El viernes falleció mi madre y una parte de mí, se ha ido con ella. Sé que es ley de vida pero afrontarlo, cuando llega, no deja de ser amargo y doloroso porque no solo se ha ido una mujer increíble. Se ha ido la persona que más me ha apoyado en esta vida.
Desde que nacimos, mis hermanos y yo sentimos su ternura, amor y paciencia y eso nos marcó el carácter. Sentimos su protección y sus desvelos. Es ella la que me apoyó, me dio cuanto tuvo, me alentó en los momentos más difíciles y me enseñó a caminar por la vida. Nos educó con sus valores de respeto y amabilidad. Me enseñó a ser feliz con lo que tengo y a sacar lo mejor de mí.

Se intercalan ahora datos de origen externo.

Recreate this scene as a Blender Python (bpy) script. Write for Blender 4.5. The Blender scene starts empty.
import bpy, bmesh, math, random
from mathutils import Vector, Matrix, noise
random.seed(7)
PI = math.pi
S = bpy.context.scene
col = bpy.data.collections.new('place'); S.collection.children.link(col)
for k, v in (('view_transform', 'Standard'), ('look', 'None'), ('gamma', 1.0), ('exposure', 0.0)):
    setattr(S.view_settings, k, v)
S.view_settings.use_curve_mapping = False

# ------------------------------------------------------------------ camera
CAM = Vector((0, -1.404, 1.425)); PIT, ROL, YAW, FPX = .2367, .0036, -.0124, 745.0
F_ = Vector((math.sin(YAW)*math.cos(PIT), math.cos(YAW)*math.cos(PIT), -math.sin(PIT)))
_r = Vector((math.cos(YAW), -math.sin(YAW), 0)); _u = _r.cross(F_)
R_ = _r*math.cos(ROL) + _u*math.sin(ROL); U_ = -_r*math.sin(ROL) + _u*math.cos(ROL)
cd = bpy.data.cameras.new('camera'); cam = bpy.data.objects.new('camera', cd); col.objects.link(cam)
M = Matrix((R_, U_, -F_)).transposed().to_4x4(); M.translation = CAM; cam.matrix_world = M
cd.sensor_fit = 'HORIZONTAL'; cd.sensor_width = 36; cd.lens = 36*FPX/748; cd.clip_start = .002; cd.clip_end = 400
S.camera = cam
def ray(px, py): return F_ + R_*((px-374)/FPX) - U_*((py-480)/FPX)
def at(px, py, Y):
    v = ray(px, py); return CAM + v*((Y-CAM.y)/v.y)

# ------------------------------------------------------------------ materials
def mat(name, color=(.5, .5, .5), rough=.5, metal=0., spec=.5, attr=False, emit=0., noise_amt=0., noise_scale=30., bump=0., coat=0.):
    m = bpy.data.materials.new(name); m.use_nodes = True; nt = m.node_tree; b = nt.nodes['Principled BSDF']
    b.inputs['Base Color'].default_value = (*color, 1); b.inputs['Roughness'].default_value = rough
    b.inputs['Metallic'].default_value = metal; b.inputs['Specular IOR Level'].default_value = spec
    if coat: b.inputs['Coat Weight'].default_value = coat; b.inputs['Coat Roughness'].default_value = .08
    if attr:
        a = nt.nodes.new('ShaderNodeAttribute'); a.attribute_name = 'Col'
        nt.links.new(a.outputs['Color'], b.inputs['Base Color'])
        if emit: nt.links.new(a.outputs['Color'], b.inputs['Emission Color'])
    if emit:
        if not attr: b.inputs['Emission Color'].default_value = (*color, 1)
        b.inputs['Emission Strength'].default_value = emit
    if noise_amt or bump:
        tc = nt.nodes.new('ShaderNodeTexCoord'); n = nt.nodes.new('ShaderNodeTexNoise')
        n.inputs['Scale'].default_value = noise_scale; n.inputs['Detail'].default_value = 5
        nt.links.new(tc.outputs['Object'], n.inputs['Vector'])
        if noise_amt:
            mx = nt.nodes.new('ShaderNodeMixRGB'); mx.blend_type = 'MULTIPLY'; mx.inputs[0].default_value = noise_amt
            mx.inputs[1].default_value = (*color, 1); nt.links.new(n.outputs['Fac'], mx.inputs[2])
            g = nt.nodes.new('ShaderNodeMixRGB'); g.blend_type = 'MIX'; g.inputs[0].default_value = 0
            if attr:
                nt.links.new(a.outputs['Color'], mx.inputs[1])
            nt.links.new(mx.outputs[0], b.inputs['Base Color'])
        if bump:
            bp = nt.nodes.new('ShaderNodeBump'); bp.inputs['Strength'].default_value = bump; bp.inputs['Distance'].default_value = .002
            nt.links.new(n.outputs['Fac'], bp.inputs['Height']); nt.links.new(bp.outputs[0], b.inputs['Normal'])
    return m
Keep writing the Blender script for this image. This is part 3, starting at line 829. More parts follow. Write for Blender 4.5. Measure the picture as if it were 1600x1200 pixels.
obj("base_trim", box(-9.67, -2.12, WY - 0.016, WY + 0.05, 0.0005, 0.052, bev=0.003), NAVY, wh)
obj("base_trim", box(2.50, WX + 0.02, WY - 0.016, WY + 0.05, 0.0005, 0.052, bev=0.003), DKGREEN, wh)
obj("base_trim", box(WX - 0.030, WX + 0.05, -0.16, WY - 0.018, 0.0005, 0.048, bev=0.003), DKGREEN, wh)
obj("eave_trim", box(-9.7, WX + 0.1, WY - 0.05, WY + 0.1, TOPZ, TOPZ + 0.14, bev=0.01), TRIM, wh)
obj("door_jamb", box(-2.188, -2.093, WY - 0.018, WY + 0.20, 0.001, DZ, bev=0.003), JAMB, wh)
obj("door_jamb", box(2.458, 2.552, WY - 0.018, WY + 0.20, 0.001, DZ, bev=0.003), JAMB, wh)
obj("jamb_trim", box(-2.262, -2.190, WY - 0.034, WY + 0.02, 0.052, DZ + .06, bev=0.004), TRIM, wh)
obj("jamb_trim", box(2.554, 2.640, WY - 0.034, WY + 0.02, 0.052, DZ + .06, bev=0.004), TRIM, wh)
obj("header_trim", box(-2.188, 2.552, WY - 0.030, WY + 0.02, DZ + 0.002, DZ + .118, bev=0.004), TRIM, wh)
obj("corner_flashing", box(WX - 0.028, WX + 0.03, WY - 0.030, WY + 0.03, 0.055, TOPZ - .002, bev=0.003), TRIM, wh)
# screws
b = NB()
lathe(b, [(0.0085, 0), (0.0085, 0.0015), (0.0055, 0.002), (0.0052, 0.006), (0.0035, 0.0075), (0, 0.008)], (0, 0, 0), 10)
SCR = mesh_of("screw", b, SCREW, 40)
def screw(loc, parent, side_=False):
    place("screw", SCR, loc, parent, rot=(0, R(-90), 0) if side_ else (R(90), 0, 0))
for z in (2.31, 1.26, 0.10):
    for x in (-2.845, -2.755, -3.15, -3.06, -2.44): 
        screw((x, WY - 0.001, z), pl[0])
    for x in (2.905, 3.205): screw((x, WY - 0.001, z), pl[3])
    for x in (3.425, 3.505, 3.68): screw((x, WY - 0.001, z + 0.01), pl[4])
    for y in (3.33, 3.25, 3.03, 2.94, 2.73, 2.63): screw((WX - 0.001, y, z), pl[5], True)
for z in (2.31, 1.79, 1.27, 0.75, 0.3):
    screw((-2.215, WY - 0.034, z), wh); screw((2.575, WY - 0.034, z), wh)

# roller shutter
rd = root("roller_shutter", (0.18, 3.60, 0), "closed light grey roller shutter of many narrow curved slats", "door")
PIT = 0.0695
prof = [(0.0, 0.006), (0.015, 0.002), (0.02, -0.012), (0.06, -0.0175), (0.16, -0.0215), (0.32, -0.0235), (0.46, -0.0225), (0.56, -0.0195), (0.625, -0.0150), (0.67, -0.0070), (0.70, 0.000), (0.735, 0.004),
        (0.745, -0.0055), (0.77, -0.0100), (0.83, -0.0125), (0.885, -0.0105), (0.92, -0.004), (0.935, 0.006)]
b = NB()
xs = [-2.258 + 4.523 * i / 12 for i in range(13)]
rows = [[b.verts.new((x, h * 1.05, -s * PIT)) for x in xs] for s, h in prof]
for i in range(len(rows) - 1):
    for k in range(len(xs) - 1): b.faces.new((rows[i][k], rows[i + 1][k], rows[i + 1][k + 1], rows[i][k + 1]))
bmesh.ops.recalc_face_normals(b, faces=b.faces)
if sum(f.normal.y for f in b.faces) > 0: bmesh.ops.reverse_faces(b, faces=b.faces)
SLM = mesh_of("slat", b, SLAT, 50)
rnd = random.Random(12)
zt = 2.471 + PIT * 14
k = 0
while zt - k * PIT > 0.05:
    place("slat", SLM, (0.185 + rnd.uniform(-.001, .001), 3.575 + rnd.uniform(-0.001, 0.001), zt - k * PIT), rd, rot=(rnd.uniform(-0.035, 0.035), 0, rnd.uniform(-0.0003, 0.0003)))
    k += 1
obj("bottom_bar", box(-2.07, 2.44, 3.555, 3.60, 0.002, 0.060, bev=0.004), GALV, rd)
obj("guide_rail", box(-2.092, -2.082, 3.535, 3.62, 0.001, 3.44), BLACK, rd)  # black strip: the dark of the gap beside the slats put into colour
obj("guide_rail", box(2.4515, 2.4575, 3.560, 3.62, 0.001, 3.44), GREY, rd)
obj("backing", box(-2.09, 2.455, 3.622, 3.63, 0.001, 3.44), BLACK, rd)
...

Pasaron los años y creé una familia y ella pasó a ser una abuela admirable a la que muchas veces ignoré, enredado en mis batallas diarias. Su amor por los suyos fue desinteresado, a prueba de desastres, de incomprensiones y, algunas veces, de olvido. No le importó recibir poco por tanto que ella nos dio.
Quisiera, querida madre, quedarme en paz.
Te pido perdón allí donde estés, por mi egoísmo de hijo mimado, por no haberte dicho cuanto sentía, por no haberte dado mil abrazos cada día. Gracias madre mía por cada beso que tú sí me dabas, por cada caricia, por cada palabra y por cada silencio. Por darme la vida y enseñarme a vivirla. Por darme todo sin pedir nada.
Ahora que ya no estás solo te puedo corresponder recordándote y amando a mis hijos como tú, madre mía, me amaste a mí. Si nuevamente volviera de nuevo a nacer, solo una cosa pediría:
¡tener la misma madre otra vez y quererla cada día!